_Stated goal_
Print the data that follows exactly.

_Provided data_
......

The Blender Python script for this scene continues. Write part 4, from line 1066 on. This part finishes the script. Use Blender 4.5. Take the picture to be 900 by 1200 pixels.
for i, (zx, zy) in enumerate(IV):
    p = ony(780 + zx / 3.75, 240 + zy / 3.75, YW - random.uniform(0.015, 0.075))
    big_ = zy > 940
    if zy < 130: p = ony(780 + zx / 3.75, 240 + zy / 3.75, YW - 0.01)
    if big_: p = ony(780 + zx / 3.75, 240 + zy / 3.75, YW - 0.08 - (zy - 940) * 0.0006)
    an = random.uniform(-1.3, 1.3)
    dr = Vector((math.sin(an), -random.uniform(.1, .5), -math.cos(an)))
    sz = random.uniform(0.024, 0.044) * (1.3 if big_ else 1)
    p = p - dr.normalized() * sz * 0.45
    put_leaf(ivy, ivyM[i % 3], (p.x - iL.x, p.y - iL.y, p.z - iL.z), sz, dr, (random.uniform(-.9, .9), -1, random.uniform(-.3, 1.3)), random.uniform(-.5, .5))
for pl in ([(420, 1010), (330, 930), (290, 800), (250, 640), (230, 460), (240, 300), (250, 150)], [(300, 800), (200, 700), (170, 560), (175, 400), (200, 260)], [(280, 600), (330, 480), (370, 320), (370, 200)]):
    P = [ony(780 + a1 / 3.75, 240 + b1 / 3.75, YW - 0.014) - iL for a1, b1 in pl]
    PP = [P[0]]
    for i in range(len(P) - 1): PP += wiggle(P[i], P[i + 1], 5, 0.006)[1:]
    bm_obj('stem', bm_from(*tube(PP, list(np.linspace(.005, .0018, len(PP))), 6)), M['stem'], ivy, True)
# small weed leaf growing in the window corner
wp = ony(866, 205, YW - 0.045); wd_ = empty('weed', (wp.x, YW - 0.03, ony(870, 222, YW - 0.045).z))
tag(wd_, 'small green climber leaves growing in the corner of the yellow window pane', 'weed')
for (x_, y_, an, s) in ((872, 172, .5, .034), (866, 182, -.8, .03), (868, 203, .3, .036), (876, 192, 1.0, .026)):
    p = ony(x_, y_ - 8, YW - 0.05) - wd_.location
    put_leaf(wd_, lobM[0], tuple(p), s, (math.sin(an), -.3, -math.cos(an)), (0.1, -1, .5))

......

_Solution for this exercise_
The Blender Python script for this scene continues. Write part 4, from line 1066 on. This part finishes the script. Use Blender 4.5. Take the picture to be 900 by 1200 pixels.
for i, (zx, zy) in enumerate(IV):
    p = ony(780 + zx / 3.75, 240 + zy / 3.75, YW - random.uniform(0.015, 0.075))
    big_ = zy > 940
    if zy < 130: p = ony(780 + zx / 3.75, 240 + zy / 3.75, YW - 0.01)
    if big_: p = ony(780 + zx / 3.75, 240 + zy / 3.75, YW - 0.08 - (zy - 940) * 0.0006)
    an = random.uniform(-1.3, 1.3)
    dr = Vector((math.sin(an), -random.uniform(.1, .5), -math.cos(an)))
    sz = random.uniform(0.024, 0.044) * (1.3 if big_ else 1)
    p = p - dr.normalized() * sz * 0.45
    put_leaf(ivy, ivyM[i % 3], (p.x - iL.x, p.y - iL.y, p.z - iL.z), sz, dr, (random.uniform(-.9, .9), -1, random.uniform(-.3, 1.3)), random.uniform(-.5, .5))
for pl in ([(420, 1010), (330, 930), (290, 800), (250, 640), (230, 460), (240, 300), (250, 150)], [(300, 800), (200, 700), (170, 560), (175, 400), (200, 260)], [(280, 600), (330, 480), (370, 320), (370, 200)]):
    P = [ony(780 + a1 / 3.75, 240 + b1 / 3.75, YW - 0.014) - iL for a1, b1 in pl]
    PP = [P[0]]
    for i in range(len(P) - 1): PP += wiggle(P[i], P[i + 1], 5, 0.006)[1:]
    bm_obj('stem', bm_from(*tube(PP, list(np.linspace(.005, .0018, len(PP))), 6)), M['stem'], ivy, True)
# small weed leaf growing in the window corner
wp = ony(866, 205, YW - 0.045); wd_ = empty('weed', (wp.x, YW - 0.03, ony(870, 222, YW - 0.045).z))
tag(wd_, 'small green climber leaves growing in the corner of the yellow window pane', 'weed')
for (x_, y_, an, s) in ((872, 172, .5, .034), (866, 182, -.8, .03), (868, 203, .3, .036), (876, 192, 1.0, .026)):
    p = ony(x_, y_ - 8, YW - 0.05) - wd_.location
    put_leaf(wd_, lobM[0], tuple(p), s, (math.sin(an), -.3, -math.cos(an)), (0.1, -1, .5))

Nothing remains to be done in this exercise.